Actually community standards still play an enormous role. In reference to another post you made about how different librarians will interpret this differently, that is EXACTLY where the law states community standards come into play. The only material that libraries absolutely have to filter is illegal material (ex. hard-core, rape sites, bestiality, child pornography). The rest is up to the library board/community standards to decide (Erotica, gambling, cults, drugs, hacking, etc)
I should be able to bring my teenager to the adult section of the library to find a book without being flashed with live sex shows on large computer screens that one MUST pass to get to the stacks. --How many times has that happened?--
Actually very frequently and in quite significant ways involving children. Groups working on filtering issues in libraries began requesting the complaint logs that libraries were keeping on these incidents. They were very successful under the "Freedom of Information Act" in the beginning and were able to obtain the records showing the high level of these problems. The ACLU/ALA then began cooperating to prevent examination of records like this and began destroying the logs and in many cases convinced libraries to stop keeping any such records at all. I have a very large document that compiled the patron complaints and would be happy to send it to anyone who freepmails me for it.

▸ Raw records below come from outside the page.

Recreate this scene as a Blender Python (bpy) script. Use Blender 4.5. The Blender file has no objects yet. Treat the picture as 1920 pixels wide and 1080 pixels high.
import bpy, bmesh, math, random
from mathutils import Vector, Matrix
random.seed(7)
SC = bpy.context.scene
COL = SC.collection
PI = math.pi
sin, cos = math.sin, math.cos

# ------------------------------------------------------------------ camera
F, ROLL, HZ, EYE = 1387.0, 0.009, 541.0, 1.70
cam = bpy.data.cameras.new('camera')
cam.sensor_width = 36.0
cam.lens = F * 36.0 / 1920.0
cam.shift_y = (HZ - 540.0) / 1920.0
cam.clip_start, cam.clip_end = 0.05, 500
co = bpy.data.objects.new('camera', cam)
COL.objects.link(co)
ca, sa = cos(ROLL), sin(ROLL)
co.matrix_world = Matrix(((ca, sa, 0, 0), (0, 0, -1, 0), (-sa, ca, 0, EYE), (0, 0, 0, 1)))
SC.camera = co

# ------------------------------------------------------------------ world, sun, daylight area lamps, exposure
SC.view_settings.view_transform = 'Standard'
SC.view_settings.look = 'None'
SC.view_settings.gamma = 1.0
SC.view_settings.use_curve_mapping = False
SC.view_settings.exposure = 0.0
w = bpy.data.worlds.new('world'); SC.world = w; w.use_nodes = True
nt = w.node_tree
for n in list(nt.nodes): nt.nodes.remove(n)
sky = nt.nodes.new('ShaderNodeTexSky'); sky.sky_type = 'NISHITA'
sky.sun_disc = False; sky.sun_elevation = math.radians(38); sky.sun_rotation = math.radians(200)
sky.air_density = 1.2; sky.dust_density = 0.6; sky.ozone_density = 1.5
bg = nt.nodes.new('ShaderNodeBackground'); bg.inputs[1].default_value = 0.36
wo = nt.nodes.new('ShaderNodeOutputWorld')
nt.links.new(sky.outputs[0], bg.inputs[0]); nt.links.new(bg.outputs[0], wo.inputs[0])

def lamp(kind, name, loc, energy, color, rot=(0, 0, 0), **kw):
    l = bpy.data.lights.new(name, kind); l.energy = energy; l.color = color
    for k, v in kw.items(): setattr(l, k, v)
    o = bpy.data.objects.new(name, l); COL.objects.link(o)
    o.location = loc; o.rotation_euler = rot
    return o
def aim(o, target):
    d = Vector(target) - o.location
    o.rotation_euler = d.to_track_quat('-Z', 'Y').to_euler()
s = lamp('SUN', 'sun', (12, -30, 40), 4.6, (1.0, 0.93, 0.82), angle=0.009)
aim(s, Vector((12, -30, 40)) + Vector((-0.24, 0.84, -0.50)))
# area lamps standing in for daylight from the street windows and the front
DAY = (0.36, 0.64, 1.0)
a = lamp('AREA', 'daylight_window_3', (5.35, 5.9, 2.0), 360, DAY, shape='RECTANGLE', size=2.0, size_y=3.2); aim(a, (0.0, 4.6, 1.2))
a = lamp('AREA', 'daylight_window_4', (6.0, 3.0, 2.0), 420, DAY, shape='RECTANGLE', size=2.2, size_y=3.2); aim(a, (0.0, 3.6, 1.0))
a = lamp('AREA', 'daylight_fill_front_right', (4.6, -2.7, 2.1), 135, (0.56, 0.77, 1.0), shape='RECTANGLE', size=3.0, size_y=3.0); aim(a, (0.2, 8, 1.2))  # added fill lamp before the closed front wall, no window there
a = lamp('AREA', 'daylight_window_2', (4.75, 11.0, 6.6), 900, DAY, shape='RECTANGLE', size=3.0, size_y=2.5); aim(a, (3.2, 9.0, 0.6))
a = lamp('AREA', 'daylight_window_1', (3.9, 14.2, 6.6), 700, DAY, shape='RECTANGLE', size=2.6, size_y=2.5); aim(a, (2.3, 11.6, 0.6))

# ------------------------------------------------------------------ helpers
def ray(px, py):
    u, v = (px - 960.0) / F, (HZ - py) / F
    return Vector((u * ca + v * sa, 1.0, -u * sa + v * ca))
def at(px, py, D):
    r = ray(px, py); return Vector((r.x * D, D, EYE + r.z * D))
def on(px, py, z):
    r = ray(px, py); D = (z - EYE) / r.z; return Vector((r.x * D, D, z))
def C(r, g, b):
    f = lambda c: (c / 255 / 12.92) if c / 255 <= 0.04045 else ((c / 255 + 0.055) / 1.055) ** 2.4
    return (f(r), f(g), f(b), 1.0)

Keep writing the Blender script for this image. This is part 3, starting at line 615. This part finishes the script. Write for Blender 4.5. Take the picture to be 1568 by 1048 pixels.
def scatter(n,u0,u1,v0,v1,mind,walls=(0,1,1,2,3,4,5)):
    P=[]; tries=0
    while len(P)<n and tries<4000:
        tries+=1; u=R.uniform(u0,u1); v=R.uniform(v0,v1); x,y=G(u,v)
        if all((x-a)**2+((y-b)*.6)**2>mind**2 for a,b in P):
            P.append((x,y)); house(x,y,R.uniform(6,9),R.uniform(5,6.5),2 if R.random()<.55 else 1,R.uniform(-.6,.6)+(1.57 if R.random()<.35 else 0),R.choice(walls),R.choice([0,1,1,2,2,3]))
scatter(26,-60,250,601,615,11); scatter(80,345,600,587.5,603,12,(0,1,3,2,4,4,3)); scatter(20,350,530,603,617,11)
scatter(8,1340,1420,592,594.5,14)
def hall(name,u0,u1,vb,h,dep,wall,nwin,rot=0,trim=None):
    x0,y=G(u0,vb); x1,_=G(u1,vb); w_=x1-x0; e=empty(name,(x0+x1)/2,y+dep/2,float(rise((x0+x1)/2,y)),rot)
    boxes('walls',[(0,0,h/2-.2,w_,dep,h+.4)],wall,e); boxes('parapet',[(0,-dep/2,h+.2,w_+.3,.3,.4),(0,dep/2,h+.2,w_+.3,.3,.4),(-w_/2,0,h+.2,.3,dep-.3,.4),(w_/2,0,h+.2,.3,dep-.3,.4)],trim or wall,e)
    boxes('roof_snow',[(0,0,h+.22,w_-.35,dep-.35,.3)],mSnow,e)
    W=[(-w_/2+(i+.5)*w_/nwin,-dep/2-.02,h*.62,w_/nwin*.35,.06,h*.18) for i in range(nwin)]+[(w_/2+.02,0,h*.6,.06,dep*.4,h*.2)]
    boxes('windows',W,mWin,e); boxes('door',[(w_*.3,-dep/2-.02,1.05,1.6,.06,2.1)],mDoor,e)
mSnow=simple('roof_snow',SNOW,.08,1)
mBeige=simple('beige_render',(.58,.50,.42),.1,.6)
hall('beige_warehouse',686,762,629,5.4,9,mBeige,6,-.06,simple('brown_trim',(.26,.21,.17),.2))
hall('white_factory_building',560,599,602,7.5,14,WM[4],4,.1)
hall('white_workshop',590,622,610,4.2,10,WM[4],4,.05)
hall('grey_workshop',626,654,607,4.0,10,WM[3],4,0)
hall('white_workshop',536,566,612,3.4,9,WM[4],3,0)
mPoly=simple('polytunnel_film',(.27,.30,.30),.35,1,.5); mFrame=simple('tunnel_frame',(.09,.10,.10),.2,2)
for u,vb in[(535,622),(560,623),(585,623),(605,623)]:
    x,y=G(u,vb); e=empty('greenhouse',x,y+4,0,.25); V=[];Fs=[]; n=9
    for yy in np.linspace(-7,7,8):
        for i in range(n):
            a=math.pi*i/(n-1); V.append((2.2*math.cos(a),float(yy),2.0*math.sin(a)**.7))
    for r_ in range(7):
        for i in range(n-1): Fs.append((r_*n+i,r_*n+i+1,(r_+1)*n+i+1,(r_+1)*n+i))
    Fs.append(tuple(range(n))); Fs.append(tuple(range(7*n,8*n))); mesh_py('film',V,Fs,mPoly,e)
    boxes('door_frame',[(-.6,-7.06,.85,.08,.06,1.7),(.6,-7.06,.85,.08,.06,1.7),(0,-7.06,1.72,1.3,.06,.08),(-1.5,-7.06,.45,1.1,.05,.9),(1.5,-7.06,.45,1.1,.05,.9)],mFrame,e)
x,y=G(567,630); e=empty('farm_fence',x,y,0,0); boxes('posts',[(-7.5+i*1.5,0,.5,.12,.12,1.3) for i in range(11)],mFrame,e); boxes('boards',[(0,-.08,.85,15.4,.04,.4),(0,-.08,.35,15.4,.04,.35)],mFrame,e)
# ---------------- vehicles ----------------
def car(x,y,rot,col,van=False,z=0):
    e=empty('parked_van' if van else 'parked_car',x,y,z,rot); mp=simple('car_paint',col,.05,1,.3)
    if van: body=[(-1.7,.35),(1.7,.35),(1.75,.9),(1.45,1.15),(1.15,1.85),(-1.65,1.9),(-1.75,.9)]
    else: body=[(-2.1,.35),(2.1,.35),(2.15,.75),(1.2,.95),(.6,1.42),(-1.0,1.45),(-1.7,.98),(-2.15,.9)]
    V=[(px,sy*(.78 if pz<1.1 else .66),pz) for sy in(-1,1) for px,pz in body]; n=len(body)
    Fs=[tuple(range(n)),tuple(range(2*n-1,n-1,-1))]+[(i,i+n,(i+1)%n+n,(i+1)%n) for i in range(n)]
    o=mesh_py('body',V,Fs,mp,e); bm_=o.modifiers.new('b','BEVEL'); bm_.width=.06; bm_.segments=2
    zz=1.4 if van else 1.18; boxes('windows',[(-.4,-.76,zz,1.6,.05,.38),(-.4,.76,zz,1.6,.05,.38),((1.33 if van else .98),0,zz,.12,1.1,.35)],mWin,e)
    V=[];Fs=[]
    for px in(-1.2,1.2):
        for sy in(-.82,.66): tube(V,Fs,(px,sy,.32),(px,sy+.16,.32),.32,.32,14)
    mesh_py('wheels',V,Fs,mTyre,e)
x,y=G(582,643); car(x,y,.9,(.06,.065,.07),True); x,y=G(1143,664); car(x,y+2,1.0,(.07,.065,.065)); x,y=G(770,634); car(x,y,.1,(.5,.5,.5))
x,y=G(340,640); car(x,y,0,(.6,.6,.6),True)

There were many incidents that involved children. Some cases were simply those where children were accidentally exposed to hard-core porn by walking by, some children were enticed over to the computers by men there, some children came across hard-core porn that was left at the printers and there were cases of children grabbed physically and pulled over to computers. There were also a few cases of children frightened by men exposing themselves and some rare cases of kids molested at the library by patrons who had just been at the computers.
That's exactly the problem. In too many communities, there seems to be absolutely no standards. Or, in other words, too many communities appear to have an "anything goes" attitude.
Bingo!
You know how the federal government worked its way into our pockets?
First, the federal government slates some funds from the general budget as a gift to the states to help with library expenses.
A few years later, the federal government will raise our taxes to pay for the gift and then some. Furthermore, now our local library becomes beholden to the federal bureaucracy.
The same game has been played with many other local issues, but we keep falling for it over and over again.
The intrusion is giving federal money to public libraries. This is just a change to that intrusion--I'll leave it up to you to decide whether putting a condition to the gift is a reduction or increase in the amount of intrusion...
Federal money = federal strings. Want freedom, reject federal funding.